Stated task: Exclude the pictures and return every line exactly as written.
** begin **
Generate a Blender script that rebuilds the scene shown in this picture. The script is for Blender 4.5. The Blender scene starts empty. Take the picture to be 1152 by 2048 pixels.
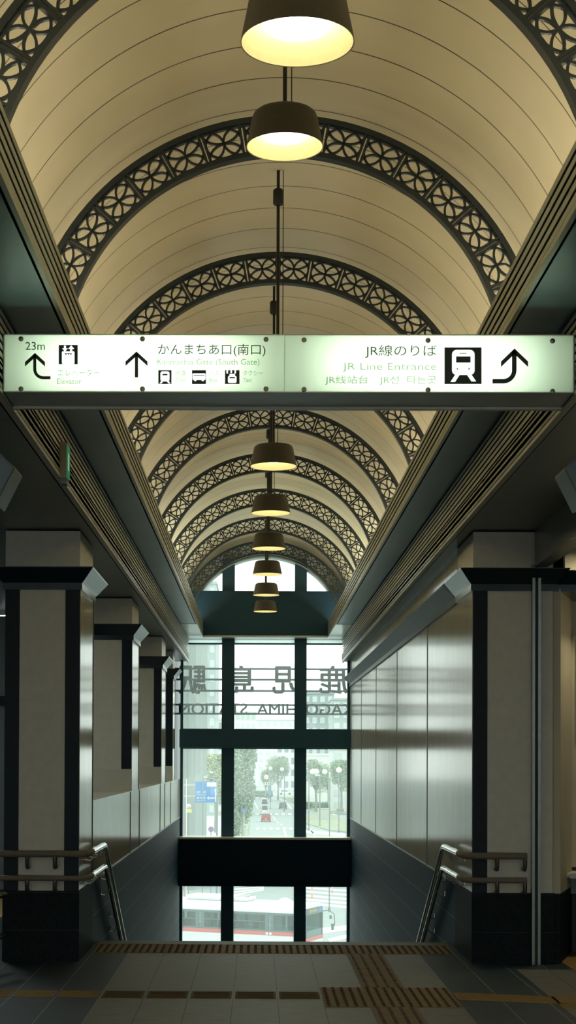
import bpy, bmesh, math, random
from mathutils import Vector, Matrix
random.seed(7)
PI = math.pi
sc = bpy.context.scene
COL = sc.collection

# ------------------------------------------------------------------ camera
F, PPX = 3218.0, 480.0
PITCH = math.radians(.8); PPY = 1519.6 - F * math.tan(PITCH)
YAW, ROLL = math.atan(34 / F), 0.004
CAMZ = 1.62
cd = bpy.data.cameras.new('camera'); cam = bpy.data.objects.new('camera', cd); COL.objects.link(cam)
cd.sensor_fit = 'VERTICAL'; cd.sensor_height = 36.0; cd.lens = 36.0 * F / 2048.0
cd.shift_x = (576 - PPX) / 2048.0; cd.shift_y = (PPY - 1024) / 2048.0
cd.clip_end = 3000; cd.clip_start = 0.05
RM = Matrix.Rotation(YAW, 3, 'Z') @ Matrix.Rotation(PI / 2 + PITCH, 3, 'X') @ Matrix.Rotation(ROLL, 3, 'Z')
cam.matrix_world = Matrix.Translation((0, 0, CAMZ)) @ RM.to_4x4()
sc.camera = cam
def ray(px, py): return RM @ Vector(((px - PPX) / F, -(py - PPY) / F, -1.0))
def at(px, py, Y):                      # point on the upright plane at depth Y
    d = ray(px, py); t = Y / d.y
    return Vector((d.x * t, Y, CAMZ + d.z * t))
def ground(px, py, z):                  # point on the level plane at height z
    d = ray(px, py); t = (z - CAMZ) / d.z
    return Vector((d.x * t, d.y * t, z))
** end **
Response to the exercise:
Generate a Blender script that rebuilds the scene shown in this picture. The script is for Blender 4.5. The Blender scene starts empty. Take the picture to be 1152 by 2048 pixels.
import bpy, bmesh, math, random
from mathutils import Vector, Matrix
random.seed(7)
PI = math.pi
sc = bpy.context.scene
COL = sc.collection

# ------------------------------------------------------------------ camera
F, PPX = 3218.0, 480.0
PITCH = math.radians(.8); PPY = 1519.6 - F * math.tan(PITCH)
YAW, ROLL = math.atan(34 / F), 0.004
CAMZ = 1.62
cd = bpy.data.cameras.new('camera'); cam = bpy.data.objects.new('camera', cd); COL.objects.link(cam)
cd.sensor_fit = 'VERTICAL'; cd.sensor_height = 36.0; cd.lens = 36.0 * F / 2048.0
cd.shift_x = (576 - PPX) / 2048.0; cd.shift_y = (PPY - 1024) / 2048.0
cd.clip_end = 3000; cd.clip_start = 0.05
RM = Matrix.Rotation(YAW, 3, 'Z') @ Matrix.Rotation(PI / 2 + PITCH, 3, 'X') @ Matrix.Rotation(ROLL, 3, 'Z')
cam.matrix_world = Matrix.Translation((0, 0, CAMZ)) @ RM.to_4x4()
sc.camera = cam
def ray(px, py): return RM @ Vector(((px - PPX) / F, -(py - PPY) / F, -1.0))
def at(px, py, Y):                      # point on the upright plane at depth Y
    d = ray(px, py); t = Y / d.y
    return Vector((d.x * t, Y, CAMZ + d.z * t))
def ground(px, py, z):                  # point on the level plane at height z
    d = ray(px, py); t = (z - CAMZ) / d.z
    return Vector((d.x * t, d.y * t, z))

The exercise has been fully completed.